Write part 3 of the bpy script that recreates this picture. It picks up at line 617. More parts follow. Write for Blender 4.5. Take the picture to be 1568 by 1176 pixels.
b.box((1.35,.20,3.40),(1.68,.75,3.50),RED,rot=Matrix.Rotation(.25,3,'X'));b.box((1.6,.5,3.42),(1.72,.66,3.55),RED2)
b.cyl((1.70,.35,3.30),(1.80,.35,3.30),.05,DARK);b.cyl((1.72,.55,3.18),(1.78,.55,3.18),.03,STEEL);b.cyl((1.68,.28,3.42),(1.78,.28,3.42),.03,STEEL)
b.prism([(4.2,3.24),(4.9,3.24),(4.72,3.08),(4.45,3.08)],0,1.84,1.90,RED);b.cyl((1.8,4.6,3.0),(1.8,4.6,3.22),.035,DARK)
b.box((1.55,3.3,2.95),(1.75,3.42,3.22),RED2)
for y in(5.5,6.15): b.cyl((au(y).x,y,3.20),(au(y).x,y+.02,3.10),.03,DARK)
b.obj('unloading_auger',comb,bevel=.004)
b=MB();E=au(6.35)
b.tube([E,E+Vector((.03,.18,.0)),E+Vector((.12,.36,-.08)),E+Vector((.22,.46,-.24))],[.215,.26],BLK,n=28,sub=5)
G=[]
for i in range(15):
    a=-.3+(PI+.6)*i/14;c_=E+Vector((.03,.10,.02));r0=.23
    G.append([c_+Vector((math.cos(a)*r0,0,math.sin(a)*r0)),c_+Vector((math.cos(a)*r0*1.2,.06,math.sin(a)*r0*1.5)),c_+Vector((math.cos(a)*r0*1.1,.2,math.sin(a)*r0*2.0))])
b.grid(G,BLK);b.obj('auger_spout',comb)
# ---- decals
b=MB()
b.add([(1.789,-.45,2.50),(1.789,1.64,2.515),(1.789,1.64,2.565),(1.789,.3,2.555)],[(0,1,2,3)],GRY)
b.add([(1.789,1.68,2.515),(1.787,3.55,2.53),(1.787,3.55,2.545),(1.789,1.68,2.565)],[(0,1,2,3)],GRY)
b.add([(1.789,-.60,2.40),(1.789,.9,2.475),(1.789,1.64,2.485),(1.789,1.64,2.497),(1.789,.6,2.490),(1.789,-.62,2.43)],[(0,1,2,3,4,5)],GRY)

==

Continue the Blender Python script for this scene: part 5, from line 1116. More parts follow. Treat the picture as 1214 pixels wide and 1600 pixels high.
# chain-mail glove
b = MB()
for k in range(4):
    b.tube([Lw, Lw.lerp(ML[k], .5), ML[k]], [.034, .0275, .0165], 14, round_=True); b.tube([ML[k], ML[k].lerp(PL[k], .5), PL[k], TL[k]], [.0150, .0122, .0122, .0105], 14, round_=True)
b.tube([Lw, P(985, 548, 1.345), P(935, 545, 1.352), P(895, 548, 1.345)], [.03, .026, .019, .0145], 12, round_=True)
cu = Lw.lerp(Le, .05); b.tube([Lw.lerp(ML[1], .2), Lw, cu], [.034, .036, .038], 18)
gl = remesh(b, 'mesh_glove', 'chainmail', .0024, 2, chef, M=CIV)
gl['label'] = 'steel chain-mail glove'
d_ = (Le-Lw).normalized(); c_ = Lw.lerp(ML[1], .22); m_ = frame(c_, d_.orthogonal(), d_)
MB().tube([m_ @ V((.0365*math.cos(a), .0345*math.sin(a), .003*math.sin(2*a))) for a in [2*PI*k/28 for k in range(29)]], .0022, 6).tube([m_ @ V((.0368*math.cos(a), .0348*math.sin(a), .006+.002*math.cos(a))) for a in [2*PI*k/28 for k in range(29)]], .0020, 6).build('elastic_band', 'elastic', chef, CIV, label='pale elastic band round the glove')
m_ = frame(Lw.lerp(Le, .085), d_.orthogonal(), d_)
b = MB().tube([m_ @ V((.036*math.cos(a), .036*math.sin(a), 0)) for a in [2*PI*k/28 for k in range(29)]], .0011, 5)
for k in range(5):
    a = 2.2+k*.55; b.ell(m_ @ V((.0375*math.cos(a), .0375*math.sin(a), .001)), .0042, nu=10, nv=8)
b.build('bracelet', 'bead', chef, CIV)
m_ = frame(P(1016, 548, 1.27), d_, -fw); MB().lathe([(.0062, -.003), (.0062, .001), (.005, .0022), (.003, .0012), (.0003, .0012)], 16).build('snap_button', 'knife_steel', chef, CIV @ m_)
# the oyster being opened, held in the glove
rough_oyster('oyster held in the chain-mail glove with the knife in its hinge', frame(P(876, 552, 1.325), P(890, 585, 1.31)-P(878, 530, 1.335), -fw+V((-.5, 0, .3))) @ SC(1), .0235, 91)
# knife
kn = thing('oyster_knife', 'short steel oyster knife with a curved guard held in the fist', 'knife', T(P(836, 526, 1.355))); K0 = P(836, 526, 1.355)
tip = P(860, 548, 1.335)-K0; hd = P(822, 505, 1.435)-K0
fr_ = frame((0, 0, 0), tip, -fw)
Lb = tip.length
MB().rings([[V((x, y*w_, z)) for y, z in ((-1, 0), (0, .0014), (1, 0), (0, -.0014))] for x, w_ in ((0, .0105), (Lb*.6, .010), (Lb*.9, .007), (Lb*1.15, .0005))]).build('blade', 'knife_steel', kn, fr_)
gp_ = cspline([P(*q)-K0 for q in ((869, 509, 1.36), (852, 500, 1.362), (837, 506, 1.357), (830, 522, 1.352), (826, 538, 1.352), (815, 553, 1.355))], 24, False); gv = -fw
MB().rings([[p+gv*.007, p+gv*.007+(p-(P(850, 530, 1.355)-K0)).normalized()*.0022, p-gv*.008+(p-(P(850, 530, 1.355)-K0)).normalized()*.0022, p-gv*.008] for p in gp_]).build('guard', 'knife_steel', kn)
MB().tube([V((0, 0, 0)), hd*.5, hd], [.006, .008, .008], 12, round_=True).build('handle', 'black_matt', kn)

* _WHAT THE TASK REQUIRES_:
Of the lines in this material, state how many hold the string "part". Write no other words.

* _WRITTEN REPLY_:
2